Items from a dataset:
========================================================================

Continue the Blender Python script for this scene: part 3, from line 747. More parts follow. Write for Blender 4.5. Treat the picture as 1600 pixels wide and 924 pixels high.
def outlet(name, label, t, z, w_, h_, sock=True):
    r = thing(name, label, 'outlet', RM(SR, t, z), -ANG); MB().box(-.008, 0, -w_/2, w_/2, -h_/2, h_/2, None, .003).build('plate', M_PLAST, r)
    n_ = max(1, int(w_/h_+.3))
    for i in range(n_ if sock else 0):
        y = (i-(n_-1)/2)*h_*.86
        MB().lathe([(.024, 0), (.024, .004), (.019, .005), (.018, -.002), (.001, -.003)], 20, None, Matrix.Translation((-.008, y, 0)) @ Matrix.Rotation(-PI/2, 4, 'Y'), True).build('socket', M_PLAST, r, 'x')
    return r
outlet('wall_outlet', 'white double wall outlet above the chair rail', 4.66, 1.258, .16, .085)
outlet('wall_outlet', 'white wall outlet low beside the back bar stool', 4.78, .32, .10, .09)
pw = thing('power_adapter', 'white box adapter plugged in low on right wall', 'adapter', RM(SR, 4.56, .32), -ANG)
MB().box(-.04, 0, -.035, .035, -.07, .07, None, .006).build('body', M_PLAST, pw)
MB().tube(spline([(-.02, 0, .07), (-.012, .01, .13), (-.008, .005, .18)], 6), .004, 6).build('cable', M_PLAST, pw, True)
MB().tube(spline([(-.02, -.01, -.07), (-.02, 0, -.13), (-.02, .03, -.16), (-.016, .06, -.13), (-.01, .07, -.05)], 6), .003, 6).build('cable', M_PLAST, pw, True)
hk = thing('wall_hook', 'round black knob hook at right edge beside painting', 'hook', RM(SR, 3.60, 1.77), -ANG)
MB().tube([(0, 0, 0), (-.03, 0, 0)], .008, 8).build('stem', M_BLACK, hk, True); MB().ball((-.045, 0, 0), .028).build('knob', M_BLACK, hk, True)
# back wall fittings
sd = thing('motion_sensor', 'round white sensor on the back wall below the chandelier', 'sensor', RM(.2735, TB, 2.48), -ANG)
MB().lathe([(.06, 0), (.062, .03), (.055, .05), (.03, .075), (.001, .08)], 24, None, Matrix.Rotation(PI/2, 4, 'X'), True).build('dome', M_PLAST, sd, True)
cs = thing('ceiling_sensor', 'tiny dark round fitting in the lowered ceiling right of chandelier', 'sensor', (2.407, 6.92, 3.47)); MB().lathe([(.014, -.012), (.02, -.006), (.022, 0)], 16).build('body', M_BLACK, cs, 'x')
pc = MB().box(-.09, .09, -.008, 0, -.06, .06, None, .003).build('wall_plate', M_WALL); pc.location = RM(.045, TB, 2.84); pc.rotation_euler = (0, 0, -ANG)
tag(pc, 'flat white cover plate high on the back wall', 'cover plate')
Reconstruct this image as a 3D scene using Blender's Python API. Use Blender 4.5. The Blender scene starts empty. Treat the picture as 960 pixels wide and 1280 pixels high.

========================================================================

* [PROBLEM TO WORK ON]: Using the data above, return each line exactly as written.

* [WRITTEN REPLY]:
Continue the Blender Python script for this scene: part 3, from line 747. More parts follow. Write for Blender 4.5. Treat the picture as 1600 pixels wide and 924 pixels high.
def outlet(name, label, t, z, w_, h_, sock=True):
    r = thing(name, label, 'outlet', RM(SR, t, z), -ANG); MB().box(-.008, 0, -w_/2, w_/2, -h_/2, h_/2, None, .003).build('plate', M_PLAST, r)
    n_ = max(1, int(w_/h_+.3))
    for i in range(n_ if sock else 0):
        y = (i-(n_-1)/2)*h_*.86
        MB().lathe([(.024, 0), (.024, .004), (.019, .005), (.018, -.002), (.001, -.003)], 20, None, Matrix.Translation((-.008, y, 0)) @ Matrix.Rotation(-PI/2, 4, 'Y'), True).build('socket', M_PLAST, r, 'x')
    return r
outlet('wall_outlet', 'white double wall outlet above the chair rail', 4.66, 1.258, .16, .085)
outlet('wall_outlet', 'white wall outlet low beside the back bar stool', 4.78, .32, .10, .09)
pw = thing('power_adapter', 'white box adapter plugged in low on right wall', 'adapter', RM(SR, 4.56, .32), -ANG)
MB().box(-.04, 0, -.035, .035, -.07, .07, None, .006).build('body', M_PLAST, pw)
MB().tube(spline([(-.02, 0, .07), (-.012, .01, .13), (-.008, .005, .18)], 6), .004, 6).build('cable', M_PLAST, pw, True)
MB().tube(spline([(-.02, -.01, -.07), (-.02, 0, -.13), (-.02, .03, -.16), (-.016, .06, -.13), (-.01, .07, -.05)], 6), .003, 6).build('cable', M_PLAST, pw, True)
hk = thing('wall_hook', 'round black knob hook at right edge beside painting', 'hook', RM(SR, 3.60, 1.77), -ANG)
MB().tube([(0, 0, 0), (-.03, 0, 0)], .008, 8).build('stem', M_BLACK, hk, True); MB().ball((-.045, 0, 0), .028).build('knob', M_BLACK, hk, True)
# back wall fittings
sd = thing('motion_sensor', 'round white sensor on the back wall below the chandelier', 'sensor', RM(.2735, TB, 2.48), -ANG)
MB().lathe([(.06, 0), (.062, .03), (.055, .05), (.03, .075), (.001, .08)], 24, None, Matrix.Rotation(PI/2, 4, 'X'), True).build('dome', M_PLAST, sd, True)
cs = thing('ceiling_sensor', 'tiny dark round fitting in the lowered ceiling right of chandelier', 'sensor', (2.407, 6.92, 3.47)); MB().lathe([(.014, -.012), (.02, -.006), (.022, 0)], 16).build('body', M_BLACK, cs, 'x')
pc = MB().box(-.09, .09, -.008, 0, -.06, .06, None, .003).build('wall_plate', M_WALL); pc.location = RM(.045, TB, 2.84); pc.rotation_euler = (0, 0, -ANG)
tag(pc, 'flat white cover plate high on the back wall', 'cover plate')
Reconstruct this image as a 3D scene using Blender's Python API. Use Blender 4.5. The Blender scene starts empty. Treat the picture as 960 pixels wide and 1280 pixels high.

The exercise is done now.